I think he means that most of the time, [the new] IE will use WebKit, making it compatible with most of the Internet. But then when it *does* encounter a site that uses ActiveX, it would drop into Trident. Microsoft wouldn’t have to worry about updating Trident, either. Sites that have ActiveX controls can keep using the current version of Trident, and they should work perfectly. This will keep “enterprises” using ActiveX happy, while simultaneously forcing development of new sites to use WebKit technologies, making these new sites run faster/better/cross-compatible.
If they are on about the desktop, this would be a silly move. Business all around the world depend on IE for the intranet integration applications, using technologies that only IE provides (ActiveX, Active Directory, etc). Making such a huge change to the browser would NOT make the enterprise adopt it at all. Businesses have long term investments in IE.
This is a stupid move.
Erm, why is it a stupid move? They could extend it, mold it as they see fit, and I don't think that (ActiveX, Active Directory .. etc.. ) have anything to do with the underlying rendering engine, or am I mistaken?
That already happened to an extent with the upgrade from IE6 to IE7. Though I am skeptical that they'd ever adopt WebKit for desktop IE.
Then they would have to learn to deal with the change and adapt.
Snap!!
It's ridiculous. I really hope to see Micorosft incorporate Webkit for when IE 8 goes final...although I doubt they will
Maybe IE 9? (but I really hope it would be IE
I seriously doubt it will happen in IE8. I would think it's already too far along in development (at least Beta 2) to make such a fundamental change now. Additionally, business customers don't like abrupt change. Microsoft knows that making such a change would require advanced notice to developers and those customers.
Last edited by OnyxAlien on 07 Nov 2008 - 15:25
Maybe IE9?
Compatibility shouldn't be an issue as IE8 has an IE7 rendering mode (Compatibility View), they could just switch standard rendering mode to WebKit.
Why would you want to keep around a rendering engine which does not properly conform to web standards & breaks many websites out there? Especially when it is one which the majority of the world's population uses.

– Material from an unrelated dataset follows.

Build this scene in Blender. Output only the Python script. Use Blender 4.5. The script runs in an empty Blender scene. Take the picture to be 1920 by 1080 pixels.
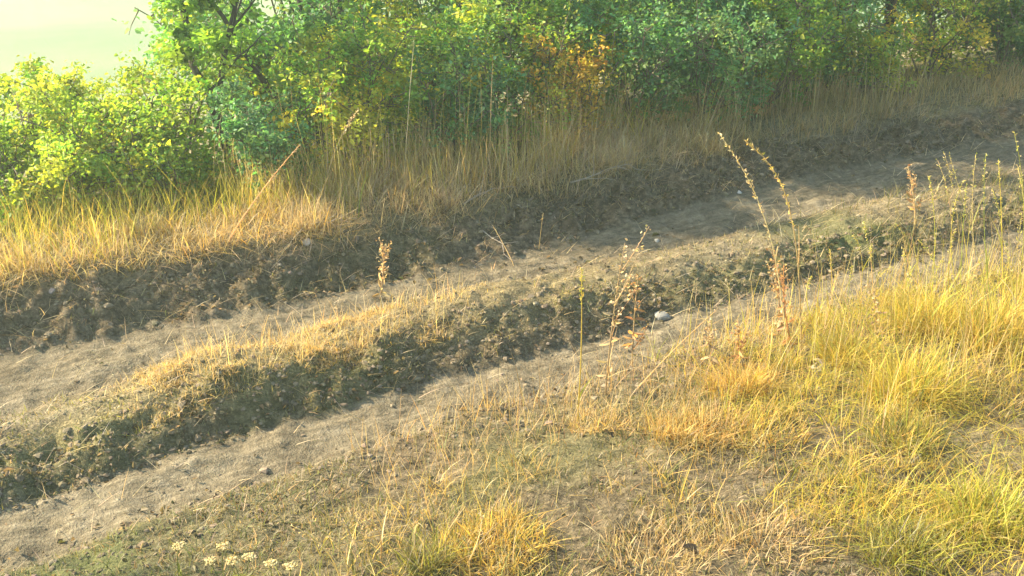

Trident was developed by Microsoft for use in the Windows version of their web browser, Internet Explorer 4, and included up to Internet Explorer 8. It's been their mainstay.
I'm surprised, I must say. But glad to see MS is so open to other tech out there, especially open source.
It's a shame Microsoft are still thick enough to not realise they cannot make a renderring engine which displays websites as they should be displayed.
It's a very stupid move for them not to incorporate either WebKit or Gecko into Internet Explorer... very stupid!
Well they don't have any better features than Firefox. & they shouldn't brake new websites just to be "backwards compatible" with older sites which were made to work specifically for IE. These older sites should be updated by there developers to conform to web standards! It's not hard to validate your XHTML/HTML & CSS.
Exactly, I am actually pretty happy with IE8's rendering engine, standards compliant pages require virtually no tweaking to work on IE8. Although javascript still pretty slow when you compare it to Firefox 3.1, Chrome and Safari, but it can only improve between beta 2 and final.
Now the real problem is actually the fact that we have IE6 is wide use, IE7 in wide use and we'll be forced to develop for IE8, so now we have to deal with three IE engines to deal with when we're developing our web sites.
That's why switching to web kit doesn't really solve any problems.
Now just add BSD kernel and subsystem and we have another OSX version
Nice to see MS going the right way...
What a completely pathetic, brainless, witless, moronic, totally stupid comment. If that happened, Microsoft would once again be
mired in anti-competition lawsuits from the US DoJ, the EU, and maybe also from the Mozilla Foundation itself amongst others.
You were actually talking sense until that point ... then you spoilt it with gratuitous and ridiculous troll-like flame-bait!
Last edited by DJGM on 07 Nov 2008 - 18:54
And even though they plan to do it, its impossible for IE8 to be webkit-based. There's not enought time for that. Maybe IE9 or 10.
He never meant it this way!
http://blogs.zdnet.com/BTL/?p=10723
But then they just wasted all this time perfecting their engine to pass the ACID test? What a waste.
pag
SO IE8 will have to make the market with new other demanding Apps.